## Information supplied
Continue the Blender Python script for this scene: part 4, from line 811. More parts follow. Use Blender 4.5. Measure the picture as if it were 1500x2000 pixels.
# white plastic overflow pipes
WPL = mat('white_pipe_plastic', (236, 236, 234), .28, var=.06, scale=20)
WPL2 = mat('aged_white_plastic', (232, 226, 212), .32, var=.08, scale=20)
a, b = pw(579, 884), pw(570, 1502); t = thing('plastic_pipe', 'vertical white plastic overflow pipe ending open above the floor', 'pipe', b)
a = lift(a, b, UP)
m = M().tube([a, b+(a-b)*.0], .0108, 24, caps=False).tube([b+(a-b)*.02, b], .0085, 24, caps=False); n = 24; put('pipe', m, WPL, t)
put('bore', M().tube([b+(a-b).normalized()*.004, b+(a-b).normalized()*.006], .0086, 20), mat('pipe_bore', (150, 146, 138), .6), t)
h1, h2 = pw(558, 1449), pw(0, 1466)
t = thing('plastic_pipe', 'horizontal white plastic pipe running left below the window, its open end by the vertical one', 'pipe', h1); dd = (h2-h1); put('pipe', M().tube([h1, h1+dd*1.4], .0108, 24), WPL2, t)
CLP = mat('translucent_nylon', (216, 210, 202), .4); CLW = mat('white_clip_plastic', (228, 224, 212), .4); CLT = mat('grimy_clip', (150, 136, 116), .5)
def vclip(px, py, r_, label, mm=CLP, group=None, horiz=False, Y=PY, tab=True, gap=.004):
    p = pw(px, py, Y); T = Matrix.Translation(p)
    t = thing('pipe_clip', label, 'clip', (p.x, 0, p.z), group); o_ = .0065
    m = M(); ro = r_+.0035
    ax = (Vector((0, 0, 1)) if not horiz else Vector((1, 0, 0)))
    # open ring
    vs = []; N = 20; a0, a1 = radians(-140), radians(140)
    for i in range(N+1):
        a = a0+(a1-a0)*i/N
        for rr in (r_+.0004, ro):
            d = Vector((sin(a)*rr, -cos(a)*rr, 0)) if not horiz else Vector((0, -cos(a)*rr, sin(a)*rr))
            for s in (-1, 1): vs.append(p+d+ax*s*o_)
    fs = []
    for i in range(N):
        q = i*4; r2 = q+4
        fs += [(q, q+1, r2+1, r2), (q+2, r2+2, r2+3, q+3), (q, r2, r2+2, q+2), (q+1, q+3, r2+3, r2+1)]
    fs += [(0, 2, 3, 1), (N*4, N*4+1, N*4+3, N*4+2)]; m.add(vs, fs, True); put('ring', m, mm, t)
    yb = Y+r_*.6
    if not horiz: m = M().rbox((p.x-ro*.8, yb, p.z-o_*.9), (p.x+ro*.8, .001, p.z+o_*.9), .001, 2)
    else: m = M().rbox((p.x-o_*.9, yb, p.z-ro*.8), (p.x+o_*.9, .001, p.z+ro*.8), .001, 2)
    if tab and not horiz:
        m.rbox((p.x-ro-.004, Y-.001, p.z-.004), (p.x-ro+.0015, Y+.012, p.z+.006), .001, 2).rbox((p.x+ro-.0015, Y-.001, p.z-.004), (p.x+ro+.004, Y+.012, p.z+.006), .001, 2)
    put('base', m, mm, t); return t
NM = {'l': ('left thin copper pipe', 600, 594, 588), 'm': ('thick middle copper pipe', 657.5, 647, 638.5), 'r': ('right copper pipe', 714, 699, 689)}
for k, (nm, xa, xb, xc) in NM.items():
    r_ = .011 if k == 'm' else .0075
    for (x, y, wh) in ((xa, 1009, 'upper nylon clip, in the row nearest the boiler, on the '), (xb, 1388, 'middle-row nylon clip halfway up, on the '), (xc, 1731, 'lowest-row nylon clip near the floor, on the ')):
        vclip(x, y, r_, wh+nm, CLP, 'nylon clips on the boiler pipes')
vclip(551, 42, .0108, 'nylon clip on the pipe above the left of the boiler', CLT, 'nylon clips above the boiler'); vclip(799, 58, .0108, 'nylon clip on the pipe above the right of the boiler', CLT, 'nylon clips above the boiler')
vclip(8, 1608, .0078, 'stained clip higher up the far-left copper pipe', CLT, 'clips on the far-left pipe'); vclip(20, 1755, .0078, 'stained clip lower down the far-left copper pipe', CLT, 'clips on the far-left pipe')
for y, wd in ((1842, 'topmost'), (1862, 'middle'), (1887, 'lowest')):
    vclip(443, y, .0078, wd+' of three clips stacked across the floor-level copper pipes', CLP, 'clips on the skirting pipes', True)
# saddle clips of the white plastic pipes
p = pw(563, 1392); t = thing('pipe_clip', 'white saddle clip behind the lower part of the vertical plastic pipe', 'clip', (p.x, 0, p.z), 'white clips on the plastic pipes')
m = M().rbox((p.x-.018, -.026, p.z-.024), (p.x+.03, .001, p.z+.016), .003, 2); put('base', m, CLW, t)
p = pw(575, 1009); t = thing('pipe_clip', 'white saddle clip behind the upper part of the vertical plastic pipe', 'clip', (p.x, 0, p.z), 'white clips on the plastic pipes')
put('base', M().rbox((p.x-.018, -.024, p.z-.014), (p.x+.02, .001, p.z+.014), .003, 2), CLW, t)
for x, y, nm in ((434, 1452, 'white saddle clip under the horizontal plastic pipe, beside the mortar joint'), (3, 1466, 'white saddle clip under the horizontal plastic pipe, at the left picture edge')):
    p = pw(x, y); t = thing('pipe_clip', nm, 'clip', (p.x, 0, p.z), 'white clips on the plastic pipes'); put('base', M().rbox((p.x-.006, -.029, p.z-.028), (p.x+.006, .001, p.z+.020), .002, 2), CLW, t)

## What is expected
Find each line holding the word "picture" and copy it.

## Expected answer
Continue the Blender Python script for this scene: part 4, from line 811. More parts follow. Use Blender 4.5. Measure the picture as if it were 1500x2000 pixels.
for x, y, nm in ((434, 1452, 'white saddle clip under the horizontal plastic pipe, beside the mortar joint'), (3, 1466, 'white saddle clip under the horizontal plastic pipe, at the left picture edge')):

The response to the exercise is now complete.